Wednesday, 4 February 2026

Why "Interpretations" of Quantum Mechanics Never Converge: 5 Implications for Pedagogy and Practice

The structural proliferation of quantum interpretations has significant consequences for pedagogy, research culture, and scientific communication.

  • Teaching: Students encounter multiple frameworks, each internally coherent, leading to conceptual flexibility but also potential confusion. The multiplicity becomes part of the curriculum, shaping expectations about the nature of theory and reality.

  • Research Culture: Communities often coalesce around preferred interpretations, developing shared terminology, methods, and priorities. Collaboration, citation, and authority are influenced more by interpretive alignment than empirical distinction.

  • Communication: Presenting quantum mechanics to wider audiences requires careful navigation. The interpretive landscape is often simplified or selectively emphasised, reinforcing certain narratives while marginalising others.

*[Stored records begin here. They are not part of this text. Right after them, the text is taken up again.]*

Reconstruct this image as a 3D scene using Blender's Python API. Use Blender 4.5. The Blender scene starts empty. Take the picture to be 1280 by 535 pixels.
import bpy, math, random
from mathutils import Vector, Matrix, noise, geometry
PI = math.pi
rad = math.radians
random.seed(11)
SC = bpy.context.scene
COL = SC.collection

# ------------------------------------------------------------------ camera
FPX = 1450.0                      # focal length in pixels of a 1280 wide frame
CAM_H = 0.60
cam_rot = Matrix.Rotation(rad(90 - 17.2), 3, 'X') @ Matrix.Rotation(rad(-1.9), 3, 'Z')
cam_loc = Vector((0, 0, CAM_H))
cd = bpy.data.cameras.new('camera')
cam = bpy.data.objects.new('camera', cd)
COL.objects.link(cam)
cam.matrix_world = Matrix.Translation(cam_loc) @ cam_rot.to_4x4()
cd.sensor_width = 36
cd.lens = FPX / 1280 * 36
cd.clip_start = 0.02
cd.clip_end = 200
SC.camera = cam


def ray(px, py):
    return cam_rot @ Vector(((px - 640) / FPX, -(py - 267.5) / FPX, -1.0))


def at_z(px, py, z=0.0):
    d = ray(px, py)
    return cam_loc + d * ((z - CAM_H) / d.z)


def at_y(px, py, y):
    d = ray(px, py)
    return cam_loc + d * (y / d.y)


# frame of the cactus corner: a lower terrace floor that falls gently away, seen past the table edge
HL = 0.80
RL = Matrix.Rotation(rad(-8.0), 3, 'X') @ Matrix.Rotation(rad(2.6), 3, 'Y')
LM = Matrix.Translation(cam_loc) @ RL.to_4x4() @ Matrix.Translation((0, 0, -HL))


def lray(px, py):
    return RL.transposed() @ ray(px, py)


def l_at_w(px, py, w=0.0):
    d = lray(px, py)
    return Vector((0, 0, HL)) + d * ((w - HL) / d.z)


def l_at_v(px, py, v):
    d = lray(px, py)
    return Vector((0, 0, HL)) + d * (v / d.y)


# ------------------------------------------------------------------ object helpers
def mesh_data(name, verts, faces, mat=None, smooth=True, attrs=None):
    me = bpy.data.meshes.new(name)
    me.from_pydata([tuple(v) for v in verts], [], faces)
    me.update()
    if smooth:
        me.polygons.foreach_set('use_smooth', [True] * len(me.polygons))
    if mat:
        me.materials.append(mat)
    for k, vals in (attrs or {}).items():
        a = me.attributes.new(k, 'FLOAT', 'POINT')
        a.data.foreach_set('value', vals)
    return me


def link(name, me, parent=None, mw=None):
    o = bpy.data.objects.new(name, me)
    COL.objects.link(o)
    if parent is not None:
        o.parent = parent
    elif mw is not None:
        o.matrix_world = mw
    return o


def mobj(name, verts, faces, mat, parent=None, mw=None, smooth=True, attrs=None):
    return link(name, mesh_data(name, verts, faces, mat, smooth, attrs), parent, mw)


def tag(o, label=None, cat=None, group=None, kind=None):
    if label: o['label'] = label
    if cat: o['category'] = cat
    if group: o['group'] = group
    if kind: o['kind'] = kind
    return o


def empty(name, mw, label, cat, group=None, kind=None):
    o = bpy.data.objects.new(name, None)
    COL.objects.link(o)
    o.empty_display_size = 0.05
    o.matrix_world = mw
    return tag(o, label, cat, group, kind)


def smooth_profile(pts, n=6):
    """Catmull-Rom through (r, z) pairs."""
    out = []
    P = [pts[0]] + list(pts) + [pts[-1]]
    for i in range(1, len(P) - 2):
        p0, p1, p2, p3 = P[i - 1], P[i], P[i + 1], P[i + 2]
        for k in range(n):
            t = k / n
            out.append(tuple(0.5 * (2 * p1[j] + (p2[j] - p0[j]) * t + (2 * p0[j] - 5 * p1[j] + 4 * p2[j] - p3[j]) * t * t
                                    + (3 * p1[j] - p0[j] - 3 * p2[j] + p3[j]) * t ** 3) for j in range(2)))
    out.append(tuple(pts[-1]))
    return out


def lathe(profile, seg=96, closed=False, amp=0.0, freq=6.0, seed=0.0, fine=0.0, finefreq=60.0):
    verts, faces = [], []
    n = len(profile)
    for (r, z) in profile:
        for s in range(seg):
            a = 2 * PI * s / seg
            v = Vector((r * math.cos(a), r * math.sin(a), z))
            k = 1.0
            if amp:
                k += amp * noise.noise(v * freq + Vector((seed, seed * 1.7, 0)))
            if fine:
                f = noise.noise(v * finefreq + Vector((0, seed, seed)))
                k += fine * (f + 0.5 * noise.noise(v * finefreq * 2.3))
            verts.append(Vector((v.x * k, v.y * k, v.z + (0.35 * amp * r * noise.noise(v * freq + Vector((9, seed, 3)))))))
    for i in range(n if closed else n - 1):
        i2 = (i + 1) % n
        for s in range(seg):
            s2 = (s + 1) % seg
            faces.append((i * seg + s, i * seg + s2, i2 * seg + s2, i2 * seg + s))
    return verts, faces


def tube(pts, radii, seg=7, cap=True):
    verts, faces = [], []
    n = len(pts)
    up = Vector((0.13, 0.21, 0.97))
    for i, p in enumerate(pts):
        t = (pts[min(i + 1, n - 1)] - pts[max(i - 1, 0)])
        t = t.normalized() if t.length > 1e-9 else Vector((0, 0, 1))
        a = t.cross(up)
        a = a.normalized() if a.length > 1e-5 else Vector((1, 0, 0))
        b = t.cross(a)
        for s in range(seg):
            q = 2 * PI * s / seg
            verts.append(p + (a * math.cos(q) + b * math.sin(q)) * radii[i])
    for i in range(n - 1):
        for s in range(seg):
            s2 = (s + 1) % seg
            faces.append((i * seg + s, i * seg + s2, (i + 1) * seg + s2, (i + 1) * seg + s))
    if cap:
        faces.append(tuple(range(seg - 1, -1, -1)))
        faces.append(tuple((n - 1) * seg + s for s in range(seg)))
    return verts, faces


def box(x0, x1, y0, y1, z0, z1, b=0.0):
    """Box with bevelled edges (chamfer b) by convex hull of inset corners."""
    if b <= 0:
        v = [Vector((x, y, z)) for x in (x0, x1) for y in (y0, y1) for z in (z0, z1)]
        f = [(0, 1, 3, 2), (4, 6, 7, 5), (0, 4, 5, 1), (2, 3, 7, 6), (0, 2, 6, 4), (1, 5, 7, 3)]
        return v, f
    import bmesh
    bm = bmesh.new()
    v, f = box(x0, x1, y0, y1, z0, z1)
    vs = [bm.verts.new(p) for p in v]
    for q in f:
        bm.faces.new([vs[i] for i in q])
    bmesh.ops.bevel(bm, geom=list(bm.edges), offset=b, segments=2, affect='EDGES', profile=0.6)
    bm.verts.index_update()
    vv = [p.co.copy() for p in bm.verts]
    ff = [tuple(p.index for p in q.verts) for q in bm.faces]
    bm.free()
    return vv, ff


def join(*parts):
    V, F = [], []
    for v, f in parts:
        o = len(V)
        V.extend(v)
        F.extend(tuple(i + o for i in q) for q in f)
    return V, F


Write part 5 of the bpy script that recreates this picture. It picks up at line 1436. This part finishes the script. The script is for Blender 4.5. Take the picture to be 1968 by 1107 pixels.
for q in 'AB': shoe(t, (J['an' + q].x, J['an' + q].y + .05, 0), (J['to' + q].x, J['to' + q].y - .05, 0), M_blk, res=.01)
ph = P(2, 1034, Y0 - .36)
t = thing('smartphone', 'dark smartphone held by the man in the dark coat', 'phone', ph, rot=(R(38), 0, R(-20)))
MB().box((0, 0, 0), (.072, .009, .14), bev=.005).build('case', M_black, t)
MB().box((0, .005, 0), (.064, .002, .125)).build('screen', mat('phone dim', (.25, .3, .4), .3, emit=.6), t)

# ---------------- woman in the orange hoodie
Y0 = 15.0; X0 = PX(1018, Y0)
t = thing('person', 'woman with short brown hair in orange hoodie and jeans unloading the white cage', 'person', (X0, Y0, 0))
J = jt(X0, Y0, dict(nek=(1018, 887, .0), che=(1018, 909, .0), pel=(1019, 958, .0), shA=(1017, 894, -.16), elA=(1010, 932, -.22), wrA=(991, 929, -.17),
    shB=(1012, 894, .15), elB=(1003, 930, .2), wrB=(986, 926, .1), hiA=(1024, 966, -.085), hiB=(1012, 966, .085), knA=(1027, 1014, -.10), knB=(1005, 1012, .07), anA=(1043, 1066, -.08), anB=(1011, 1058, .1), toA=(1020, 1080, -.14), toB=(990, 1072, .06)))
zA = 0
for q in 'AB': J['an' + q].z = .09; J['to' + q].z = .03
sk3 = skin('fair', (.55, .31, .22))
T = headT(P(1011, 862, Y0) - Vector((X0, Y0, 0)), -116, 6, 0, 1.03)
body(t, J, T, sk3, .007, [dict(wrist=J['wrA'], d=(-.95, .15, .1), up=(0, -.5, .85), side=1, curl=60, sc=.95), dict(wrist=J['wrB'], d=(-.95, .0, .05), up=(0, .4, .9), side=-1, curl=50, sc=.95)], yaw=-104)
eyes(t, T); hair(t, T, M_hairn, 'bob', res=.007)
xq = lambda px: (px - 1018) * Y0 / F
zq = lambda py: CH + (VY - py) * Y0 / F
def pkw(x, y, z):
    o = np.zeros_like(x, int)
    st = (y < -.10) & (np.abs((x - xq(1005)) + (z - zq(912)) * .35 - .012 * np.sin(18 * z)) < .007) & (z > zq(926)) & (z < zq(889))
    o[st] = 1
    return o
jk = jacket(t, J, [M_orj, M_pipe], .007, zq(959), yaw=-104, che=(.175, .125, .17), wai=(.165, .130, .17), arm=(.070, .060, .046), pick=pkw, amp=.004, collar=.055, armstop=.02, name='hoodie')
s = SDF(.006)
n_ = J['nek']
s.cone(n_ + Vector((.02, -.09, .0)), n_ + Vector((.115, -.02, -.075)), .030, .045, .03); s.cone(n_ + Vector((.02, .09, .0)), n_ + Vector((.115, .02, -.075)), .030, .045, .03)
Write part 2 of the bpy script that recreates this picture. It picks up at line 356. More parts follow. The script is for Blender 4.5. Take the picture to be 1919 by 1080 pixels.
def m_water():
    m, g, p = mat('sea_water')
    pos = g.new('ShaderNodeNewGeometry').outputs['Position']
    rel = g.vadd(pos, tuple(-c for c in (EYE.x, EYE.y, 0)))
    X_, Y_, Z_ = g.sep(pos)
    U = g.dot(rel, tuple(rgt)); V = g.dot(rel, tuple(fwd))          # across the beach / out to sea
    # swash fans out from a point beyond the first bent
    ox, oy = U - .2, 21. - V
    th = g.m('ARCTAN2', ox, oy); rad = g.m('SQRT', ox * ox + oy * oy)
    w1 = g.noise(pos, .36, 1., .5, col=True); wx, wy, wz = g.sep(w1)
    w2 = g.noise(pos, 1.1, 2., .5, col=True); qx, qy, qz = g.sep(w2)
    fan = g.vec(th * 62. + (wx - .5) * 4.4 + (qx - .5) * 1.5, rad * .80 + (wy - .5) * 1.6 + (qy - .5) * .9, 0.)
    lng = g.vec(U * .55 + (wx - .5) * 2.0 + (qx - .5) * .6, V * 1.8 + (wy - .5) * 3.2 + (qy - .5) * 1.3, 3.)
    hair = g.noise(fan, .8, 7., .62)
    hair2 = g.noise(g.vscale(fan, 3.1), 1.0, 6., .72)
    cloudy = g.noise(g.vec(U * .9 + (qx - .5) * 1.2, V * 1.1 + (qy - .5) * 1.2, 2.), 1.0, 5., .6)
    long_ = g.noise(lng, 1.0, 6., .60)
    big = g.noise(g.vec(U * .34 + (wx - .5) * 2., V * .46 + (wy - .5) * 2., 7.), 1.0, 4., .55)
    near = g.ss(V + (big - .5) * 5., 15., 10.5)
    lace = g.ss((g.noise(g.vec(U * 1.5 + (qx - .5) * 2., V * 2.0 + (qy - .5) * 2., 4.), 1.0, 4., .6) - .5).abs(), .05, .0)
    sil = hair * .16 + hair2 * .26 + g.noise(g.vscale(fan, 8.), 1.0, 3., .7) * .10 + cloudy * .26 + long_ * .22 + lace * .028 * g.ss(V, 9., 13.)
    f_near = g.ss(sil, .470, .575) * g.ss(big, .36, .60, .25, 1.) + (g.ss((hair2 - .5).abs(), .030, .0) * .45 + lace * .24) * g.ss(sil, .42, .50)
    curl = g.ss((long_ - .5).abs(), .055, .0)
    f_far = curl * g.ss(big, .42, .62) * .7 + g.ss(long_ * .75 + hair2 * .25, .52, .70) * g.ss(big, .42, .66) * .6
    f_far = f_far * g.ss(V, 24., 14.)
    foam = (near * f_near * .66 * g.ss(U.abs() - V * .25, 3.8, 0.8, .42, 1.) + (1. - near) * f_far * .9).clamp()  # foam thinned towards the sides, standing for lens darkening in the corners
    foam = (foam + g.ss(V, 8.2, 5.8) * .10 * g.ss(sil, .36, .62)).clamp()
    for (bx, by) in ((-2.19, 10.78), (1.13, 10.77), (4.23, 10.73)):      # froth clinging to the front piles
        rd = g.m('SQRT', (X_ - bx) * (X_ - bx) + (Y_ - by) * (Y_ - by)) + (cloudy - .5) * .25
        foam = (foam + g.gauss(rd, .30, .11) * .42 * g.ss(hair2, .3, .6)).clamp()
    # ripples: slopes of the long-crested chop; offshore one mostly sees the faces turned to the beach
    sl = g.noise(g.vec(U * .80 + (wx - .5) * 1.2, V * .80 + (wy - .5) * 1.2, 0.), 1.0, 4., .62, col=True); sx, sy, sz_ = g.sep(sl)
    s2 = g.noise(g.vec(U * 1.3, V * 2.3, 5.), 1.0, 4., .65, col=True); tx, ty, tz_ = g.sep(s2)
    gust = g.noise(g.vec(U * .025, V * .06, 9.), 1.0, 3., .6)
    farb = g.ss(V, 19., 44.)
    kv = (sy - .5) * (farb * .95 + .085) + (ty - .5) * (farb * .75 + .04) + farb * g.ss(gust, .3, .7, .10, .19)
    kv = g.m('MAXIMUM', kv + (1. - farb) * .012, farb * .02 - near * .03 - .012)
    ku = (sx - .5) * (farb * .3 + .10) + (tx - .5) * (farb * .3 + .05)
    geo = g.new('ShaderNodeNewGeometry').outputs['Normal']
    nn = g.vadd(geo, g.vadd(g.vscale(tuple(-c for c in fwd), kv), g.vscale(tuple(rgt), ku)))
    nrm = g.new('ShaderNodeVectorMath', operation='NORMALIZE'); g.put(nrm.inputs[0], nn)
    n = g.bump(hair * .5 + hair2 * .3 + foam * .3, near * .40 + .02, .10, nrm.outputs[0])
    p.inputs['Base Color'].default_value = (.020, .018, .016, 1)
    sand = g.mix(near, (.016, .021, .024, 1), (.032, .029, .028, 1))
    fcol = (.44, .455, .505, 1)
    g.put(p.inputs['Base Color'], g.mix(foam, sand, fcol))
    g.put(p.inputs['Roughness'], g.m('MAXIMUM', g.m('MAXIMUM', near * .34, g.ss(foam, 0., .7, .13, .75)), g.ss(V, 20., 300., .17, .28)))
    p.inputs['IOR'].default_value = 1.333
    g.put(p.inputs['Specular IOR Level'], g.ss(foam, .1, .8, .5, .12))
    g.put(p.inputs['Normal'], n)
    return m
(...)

The key insight is that interpretive proliferation is structurally inevitable, not a consequence of poor teaching or sloppy research. Understanding this allows educators, researchers, and communicators to engage with quantum mechanics relationally: recognising the formalism, its unconstrained flexibility, and the structural patterns that produce disagreement, without treating the multiplicity as a problem in need of resolution.